I'm streaming the exciting soundtrack by Dominic Lewis on Apple Music as I type.
This movie is helping with the campaign to get stunts recognized as an Oscar category, both in its subject matter, and directly in dialogue. Chris O'Hara's credit as stunt designer hasn't before been used, and imdb's list of the stunt department is quite long. Also quite long is that site's trivia list. It's fascinating, and includes that Gosling has a fear of heights, but still did the 150-foot fall at the beginning of the movie and that with 8.5 car rolls, this movie breaks the Guinness World Record of the most car rolls (a fact which Waddingham's character actually mentions in the dialogue).
It was shot almost entirely in Australia (the country's film commission helped with the budget), and, impressively, got to shoot one sequence right in front of the Sydney Opera House.

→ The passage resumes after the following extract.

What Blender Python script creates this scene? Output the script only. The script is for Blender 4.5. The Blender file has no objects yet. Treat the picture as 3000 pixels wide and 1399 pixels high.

Because you follow my lead and will stick around for the final bonus scene, you will also see a short documentary about stunts as the credits begin.
Gosling was last blogged for Barbie, Blunt for Oppenheimer (they joked at the Oscars about being the love interests in the two smash hits), Taylor-Johnson for Nocturnal Animals, Leitch for Deadpool 2, Pearce for Iron Man 3, Lewis for Money Monster. Waddingham is best known for 34 episodes of Ted Lasso as the team owner Rebecca, and we also liked her in 14 of Sex Education as one of Jackson's two moms. I've seen almost none of Majors' hundreds of credits, other than three episodes of Weeds, one of Community, one of Grey's Anatomy. He's 85 years old now and apparently has four upcoming projects right now. Thomas, 66, was in all 112 episodes of The Fall Guy and I've seen nothing of hers.
We have seen quite a few movies with O'Hara's stunt work, including two Kill Bills (2003 and 4), Spider-Man 2 and 3 (2004 and 7), The Hangover, The Hangover Part III, Water for Elephants, We Bought a Zoo, Iron Man 3, and Baby Driver, to name just a few.
Rotten Tomatoes' critics and audiences are rolling with averages of 81 and 86%, respectively. We rented it on Apple TV May 28.